I wanted to review Crude Oil (this blog) and Soybeans (next one), the two hot commodities.

In the case of Crude Oil, let me say I am indebted to Gann Global (http://www.gannglobal.com/gateway.php) . I have a reasonable data base but it is nothing compared to Gann Global’s. I subscribe to their services because of the raw information they provide.

If we look at a Crude Oil chart since inception, we go back to 1983. Let’s say I want to calculate a mean impulse move in the 12-Month swing (yearly trend), Figure 1 shows that a 5-year low took place in February 1999 and since that low we have had 2 measurable impulse swings - hardly an adequate sample.

07-15-2008-crude-oil-12m.jpg

FIGURE 1 12-M Crude Oil

The reason I want to calculate the stats? The move since January 2007 looks like a blow-off wave. I want to know if it is still high risk to contemplate an entry at these levels. You will recall I had posted a blog explaining why I had exited all longs at around 137.00

Gann Global came to my rescue - they provided the information I required. The approach they took was to measure the equivalent of the 60-month swing for all commodities and came up with a sample size of 67. Based on Pete Steidlmayer’s method of calculating the stats, mean +1 standard deviation came in at ‘290% increase to 729%’; ‘mean +2 came in at 728% to 1020%’; ‘mean +3′ came in at 1021% and higher. Since the start of the 60-M swing, February 1999, the increase has been 1092%, in the mean +3 category.

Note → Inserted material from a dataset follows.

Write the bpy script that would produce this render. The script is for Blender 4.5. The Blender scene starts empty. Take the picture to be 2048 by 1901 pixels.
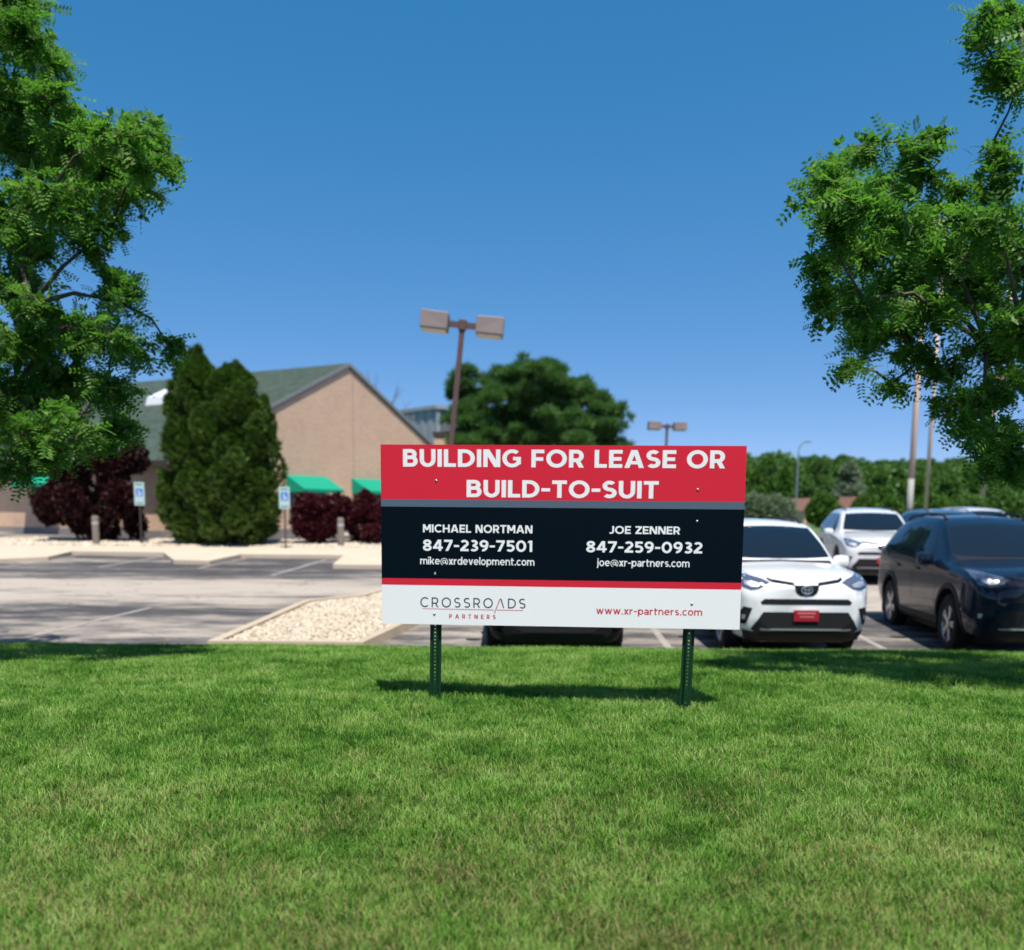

Theoretically, therefore, Crude Oil has less than 1% chance of continuing its upward climb. On this alone, I would say that to enter now would be a high risk entry. In addition, since it made a high on June 6 2008 at about 139 (basis CSI’s Perpetual Contract), Crude has been struggling to move higher. Finally, we can’t get away from Crude in the news; it’s everywhere: TV, magazines, papers etc.

There is another point I’d like to mention, because this is a blow-off wave, I expect the market to break sharply once the high is hit. Figure 2 shows the type of price action I mean.

07-15-2008-12m-soybeans.jpg

FIGURE 2 Soybeans 12-M

This is not a recommendation to go short. There is no pattern to suggest a change in trend is imminent. Before going short, I would need to see an 18-d Lagging Change in Trend or at least a 5-d Forecasting Pattern (see Nature of Trends). However, given the maturity of the 60-month uptrend, now is not the time to rejoin the fray.

By the way, as an observation of my own trading, I tend to exit at the end of a secular trend 3 to 9 months too early. In the US stock market, I exited all positions in July 1999; the final top in the S&P did not occur till March 2000. I tend to misjudge the madness of crowds. As Lord Maynard Keynes once said: “The markets can remain irrational longer than you can remain solvent”.

So, don’t go shorting Crude Oil, at least not yet. If long, make sure your stops are in!